Parecen formas jurídicas vacías -leguleyadas, incluso-, muy lejanas de las pasiones que mueven la política contemporánea. Sin embargo, basta recordar la polémica carta firmada hace un par de semanas por el presidente argentino, Alberto Fernández, criticando a nuestro Poder Judicial, a propósito de un juicio contra Marco Enríquez Ominami, para comprender la hondura del abismo al que no caímos.
En efecto, si el presidente de Argentina se da el permiso para criticar un juicio contra un amigo suyo en un país vecino, es porque él no tiene ningún empacho en criticar al Poder Judicial de su propio país. Pero esto no es una particularidad del presidente Fernández. La expresidenta y actual vicepresidenta ha sostenido una verdadera guerra contra la Corte Suprema trasandina por el control sobre los miembros del Consejo de la Magistratura y, sobre todo, por los juicios por corrupción que se siguen en su contra. Por eso el editorial de ayer en este diario lo incluía entre los presidentes democráticos poco preocupados de la democracia.
Es posible que el presidente de Argentina se haya llevado una sorpresa al constatar que sus opiniones sobre un juicio de un país extranjero generasen tal nivel de rechazo, incluyendo una respuesta del ministro de Justicia, de la canciller y del propio presidente Boric. Ocurre que los chilenos —menos mal— tenemos la piel más delgada que los argentinos en lo que respecta a la independencia e imparcialidad de nuestros jueces.
De este modo, los principios a que apela el presidente de la Corte Suprema en un lenguaje técnico y abstracto, son en realidad convicciones morales muy sentidas por la población, aunque las personas de a pie no puedan formularlas en los mismos términos.

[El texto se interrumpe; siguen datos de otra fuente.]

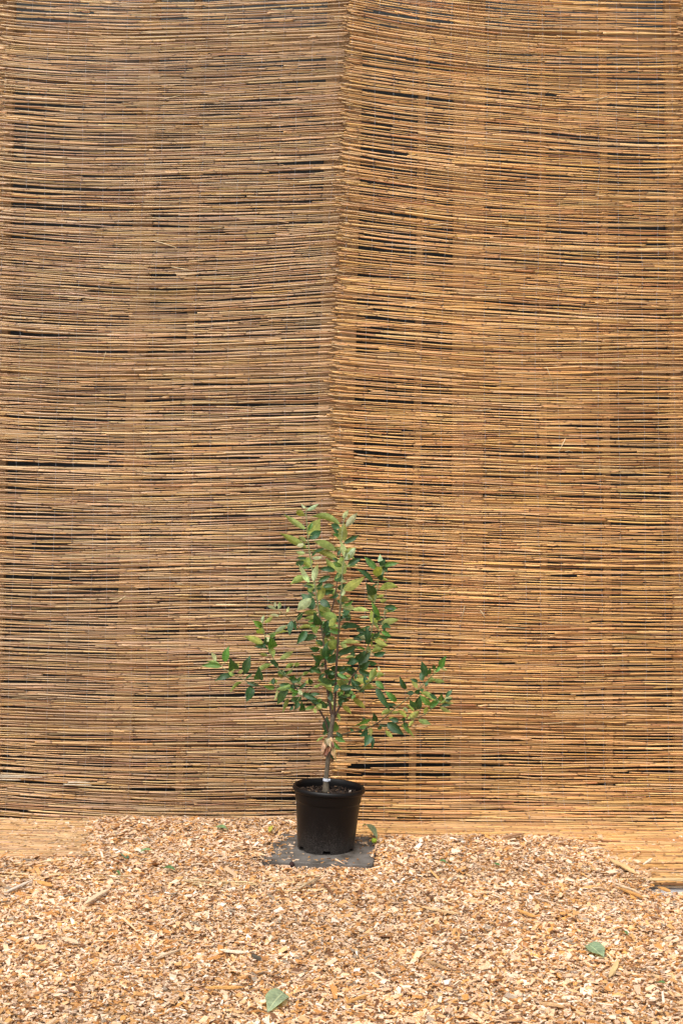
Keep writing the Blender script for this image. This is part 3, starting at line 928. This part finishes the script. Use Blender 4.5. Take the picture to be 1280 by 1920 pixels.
def leaf_geo(B, T, w, kind, arch=0.0, pet=None, roll=None, fold=None, top_to=None, curl=None):
    Lv = T - B
    L = np.linalg.norm(Lv)
    a = Lv / L
    v = np.array([0, 1.0, 0]) if top_to is None else -np.asarray(top_to, float)
    s = np.cross(a, v); s /= np.linalg.norm(s) + 1e-9
    nrm = np.cross(s, a)
    if np.dot(nrm, v) > 0: nrm = -nrm
    roll = rng.uniform(-.5, .5) if roll is None else roll
    s2 = s * math.cos(roll) + nrm * math.sin(roll)
    n2 = -s * math.sin(roll) + nrm * math.cos(roll)
    if kind in 'UP': n2 = -n2
    top = n2
    fold = rng.uniform(.1, .7) if fold is None else fold
    curl = rng.uniform(.02, .15) if curl is None else curl
    tt = np.array([0, .06, .15, .26, .38, .5, .62, .74, .84, .92, .97, 1.0])
    f = np.sin(np.pi * tt ** .78) ** .72
    f = f * (1 - .40 * sm(tt, .6, .98)); f[0] = .04; f[-1] = .015
    tw = rng.normal(0, .45)
    vs = np.array([-1, -.55, 0, .55, 1])
    ph = rng.uniform(0, 6.3)
    V, UV = [], []
    for t_, f_ in zip(tt, f):
        for v_ in vs:
            hw = w / 2 * f_ * (1 + (.05 * math.sin(t_ * 55 + ph) if abs(v_) == 1 else 0)) / math.cos(fold * .6)
            a2 = tw * (t_ - .4)
            sv_ = s2 * math.cos(a2) + top * math.sin(a2)
            p = B + Lv * t_ + sv_ * hw * v_ * math.cos(fold)
            p = p + top * (abs(v_) * hw * math.sin(fold) + curl * L * (1 - (2 * t_ - 1) ** 2)
                           + .06 * w * math.sin(t_ * 9 + ph + v_) * abs(v_))
            p = p + np.array([0, 0, arch * L * (1 - (2 * t_ - 1) ** 2)])
            V.append(p); UV.append(((v_ + 1) / 2, t_, 0))
    V = np.array(V); UV = np.array(UV)
    Qd = []
    for i in range(len(tt) - 1):
        for j in range(4):
            q = i * 5 + j
            Qd.append([q, q + 1, q + 6, q + 5])
    Qd = np.array(Qd)
    g = np.cross(V[Qd[20, 1]] - V[Qd[20, 0]], V[Qd[20, 3]] - V[Qd[20, 0]])
    if np.dot(g, top) < 0: Qd = Qd[:, ::-1]
    var = rng.uniform(.75, 1.25) * np.array([rng.uniform(.85, 1.2), 1, rng.uniform(.8, 1.25)])
    C = np.tile(np.array(TOPC[kind]) * var, (len(V), 1)); U = np.tile(np.array(UNDC[kind]) * var, (len(V), 1))
    if kind in 'UD':
        U = U * (1 + .25 * vnoise(V[:, 0] * 60, V[:, 2] * 60, 8))[:, None]
    if kind in 'BC':
        C = C * (1 + .6 * vnoise(V[:, 0] * 160, V[:, 2] * 160, 8))[:, None]; U = C
    if pet is not None:
        mid_ = (B + pet) / 2 + np.array([0, 0, .002])
        Pp = np.array([pet, mid_, B, B + Lv * .06])
        Vt, Qt, _ = tube(Pp, np.array([.0012, .001, .0009, .0006]), 4, False)
        pc = np.array([.30, .33, .14])
        k0 = len(V)
        V = np.vstack([V, Vt]); Qd = np.vstack([Qd, Qt + k0])
        C = np.vstack([C, np.tile(pc, (len(Vt), 1))]); U = np.vstack([U, np.tile(pc, (len(Vt), 1))])
        UV = np.vstack([UV, np.tile([.8, .05, 0], (len(Vt), 1))])
    return V, Qd, np.clip(C, .005, .9), np.clip(U, .005, .9), UV


LEAVES = """575 957 595 946 8 P;572 953 565 945 4 P;572 967 557 960 11 U;573 992 536 967 11 U;578 1003 598 975 20 U;580 1009 600 997 12 D;575 1028 529 1002 12 U
637 983 586 972 11 U .16;643 972 652 957 7 P;649 987 668 964 12 P;640 1014 645 984 18 U;637 990 622 984 10 D;645 1018 671 1004 9 D;629 1031 592 1016 13 U .08;634 1051 588 1034 12 U .1
647 1048 638 1017 9 P;647 1050 665 1029 12 P;652 1060 675 1048 12 D;642 1077 640 1046 19 U;629 1070 612 1049 13 U;628 1070 600 1068 9 D .08;582 1060 562 1045 18 U;570 1053 556 1057 10 D
579 1085 562 1061 8 P;580 1092 566 1068 9 P;588 1090 595 1061 12 P;573 1083 547 1095 12 U .15;597 1091 618 1080 9 D;640 1092 632 1077 14 D
644 1106 680 1083 14 U;713 1053 712 1040 9 P;705 1067 685 1046 11 G;720 1061 746 1056 9 G;712 1062 722 1050 9 D;721 1061 726 1072 8 D;711 1082 708 1064 16 U;713 1080 722 1063 8 P;710 1086 718 1077 9 D
699 1092 671 1070 9 D .1;711 1105 743 1102 11 U .2;700 1115 687 1095 16 D;704 1126 690 1105 13 U;702 1127 690 1116 8 U;711 1155 698 1130 9 G;704 1170 696 1147 13 U;720 1140 743 1142 9 D .15;724 1146 743 1140 7 G
720 1152 727 1146 8 P;714 1170 744 1163 11 U .15;718 1172 731 1177 10 D;712 1127 724 1125 6 U;641 1134 664 1141 12 U;661 1143 690 1146 8 U .15;643 1152 656 1146 8 D;585 1107 575 1095 14 U
597 1126 603 1100 14 U;632 1117 607 1104 11 U .15;606 1101 625 1098 8 D;600 1126 618 1139 11 D;622 1150 594 1134 9 U;583 1122 560 1142 17 P .12;588 1142 568 1116 18 D;596 1150 570 1152 9 U .1
600 1172 590 1150 15 D;632 1160 604 1152 13 U;630 1160 618 1173 11 U;615 1195 614 1170 13 D;593 1188 580 1170 11 U;583 1176 561 1180 8 U .1;594 1193 566 1202 11 D .12;574 1183 558 1205 13 D;605 1210 592 1201 8 D
638 1185 618 1184 10 G .15;648 1172 673 1175 9 D .1;668 1178 683 1185 8 D;689 1208 686 1176 11 D;643 1203 672 1205 7 U .1;634 1226 668 1213 13 D .08;632 1216 618 1204 14 U;612 1210 612 1192 11 U
610 1235 612 1208 13 D;615 1225 627 1216 9 D;605 1235 586 1228 15 D;598 1240 592 1248 8 D;668 1240 683 1222 13 D;672 1246 692 1225 15 D;665 1230 660 1222 9 D;694 1226 690 1214 9 P
697 1222 716 1217 9 U;700 1228 722 1222 10 D;703 1196 725 1204 7 U .2;711 1193 731 1195 6 D;700 1211 725 1210 7 U;648 1234 665 1232 6 U;669 1262 645 1248 14 D;660 1262 645 1255 7 U
608 1261 624 1257 10 D;600 1269 608 1263 6 D;672 1256 695 1264 10 D;686 1240 705 1245 9 D;694 1278 703 1255 13 U;706 1268 720 1266 9 U;712 1258 710 1250 4 P;686 1284 683 1268 8 D
678 1291 697 1288 11 U .2;705 1290 728 1328 11 D .06;704 1277 719 1291 9 G;743 1315 723 1297 9 G;662 1310 683 1328 10 U;643 1324 657 1337 9 U;644 1284 659 1308 11 D;632 1275 618 1276 7 D
634 1285 626 1298 9 D;622 1314 618 1295 10 D;641 1290 640 1307 7 U;643 1278 640 1260 5 U;635 1310 648 1310 9 D;636 1312 640 1323 8 D;622 1332 622 1320 6 U;612 1325 616 1312 8 D;600 1322 607 1328 6 D
664 1288 660 1272 6 D;664 1280 671 1286 5 D;525 1236 548 1222 8 U;521 1250 511 1237 7 D;536 1253 551 1245 7 U;552 1247 562 1245 6 U;536 1267 522 1260 10 D;527 1272 524 1264 9 U;520 1275 505 1281 7 U
545 1275 552 1267 8 G;553 1275 564 1282 7 P;545 1285 520 1292 10 U;540 1288 522 1318 12 D;519 1292 514 1312 5 P;547 1286 545 1297 8 U;540 1310 531 1334 7 U;557 1314 552 1330 10 D;549 1325 544 1332 5 D
565 1332 565 1316 11 D;548 1300 557 1302 7 G;581 1303 599 1301 6 D;582 1312 604 1320 8 D;590 1318 601 1327 11 U;587 1328 592 1336 6 U;571 1281 585 1275 6 U;585 1282 580 1271 9 D;568 1266 578 1261 6 U
580 1260 596 1248 10 D;598 1272 607 1263 6 D;600 1248 608 1243 6 D;596 1252 598 1260 5 D;612 1322 605 1327 8 D;588 1288 600 1285 5 U;632 1337 637 1350 6 U;614 1376 613 1346 14 D;620 1371 630 1356 15 G
613 1372 606 1376 6 D;628 1382 646 1391 9 G;626 1390 639 1404 7 G;630 1373 642 1382 5 D;606 1382 594 1390 4 U;617 1412 625 1423 5 D;689 1370 676 1380 11 D;692 1378 684 1398 12 D;696 1380 696 1403 8 D
695 1349 666 1361 8 G .12;703 1352 700 1337 11 D;670 1370 678 1373 5 D;656 1367 663 1370 5 D;726 1355 753 1375 15 D .05;752 1358 774 1380 7 U;722 1370 735 1382 8 U;715 1362 707 1367 6 D;715 1340 733 1333 9 U
761 1292 750 1270 9 D;782 1290 772 1275 8 U;782 1278 770 1273 6 D;800 1268 791 1242 12 D;792 1277 791 1260 10 D;803 1263 807 1253 7 D;800 1278 815 1275 8 U;825 1252 835 1232 12 G;823 1250 817 1260 6 G
826 1254 837 1257 5 P;816 1263 813 1255 4 P;778 1332 787 1305 12 D;779 1325 769 1312 10 D;806 1322 788 1305 9 G;817 1313 790 1300 8 U .08;818 1310 806 1302 6 D;805 1326 823 1314 10 G;825 1313 827 1301 10 G
832 1312 846 1308 7 P;824 1325 844 1335 6 U;763 1348 784 1334 11 U;795 1338 801 1327 7 U;784 1350 806 1358 8 U .1;775 1333 763 1322 5 U;762 1344 747 1332 6 U;764 1335 756 1328 7 P;758 1345 754 1351 6 D
422 1241 429 1214 13 G;415 1250 381 1249 11 G .05;404 1240 397 1224 7 P;412 1246 390 1241 6 U .1;438 1254 432 1235 17 D;438 1257 428 1245 10 U;442 1255 447 1244 5 U;459 1263 469 1232 13 D;436 1266 406 1276 11 D .06
453 1279 433 1297 7 U .08;463 1280 488 1287 7 D .06;472 1287 463 1313 15 D;484 1273 485 1251 15 D;482 1258 508 1247 8 U .08;517 1143 501 1136 5 P;522 1142 524 1130 7 P;538 1148 541 1138 5 P;523 1155 506 1153 5 P
516 1138 515 1128 4 P;547 1164 543 1189 9 D;551 1164 555 1180 8 D;490 1175 475 1164 10 G;492 1168 495 1154 5 P;496 1168 510 1157 7 U;496 1188 482 1183 11 U;485 1182 480 1178 5 D;493 1206 460 1194 10 U .06
510 1215 507 1195 14 G;502 1210 498 1196 9 D;512 1232 505 1213 11 U;516 1186 538 1173 8 P;515 1188 538 1185 5 U .1;506 1194 517 1186 7 G;568 1148 558 1163 8 D
619 1385 629 1424 6 C;610 1387 604 1412 7 C;612 1402 609 1418 9 B;616 1384 620 1400 8 C;618 1398 613 1412 6 B;622 1390 622 1404 6 B;613 1390 619 1396 7 C;611 1383 612 1398 8 C;620 1382 625 1394 7 C;614 1408 606 1415 6 B;622 1406 627 1420 7 C"""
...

Por ejemplo, si la propuesta del borrador constitucional de establecer justicias separadas para chilenos indígenas y no indígenas generó tal nivel de indignación en la ciudadanía, ello se debe a que la igualdad ante la ley —tan criticada desde la izquierda radical por abstracta y formal— en realidad es una intuición ética más cara al corazón de los chilenos de lo que sospecharon los convencionales.
Los actores del nuevo proceso constitucional no pueden ignorar estos principios y deben, más bien, trabajar para fortalecerlos. Para ello se requiere de una cuota importante de respeto a nuestra tradición constitucional y, sobre todo, de la negativa a importar normas e instituciones que generan malas prácticas en los países del vecindario.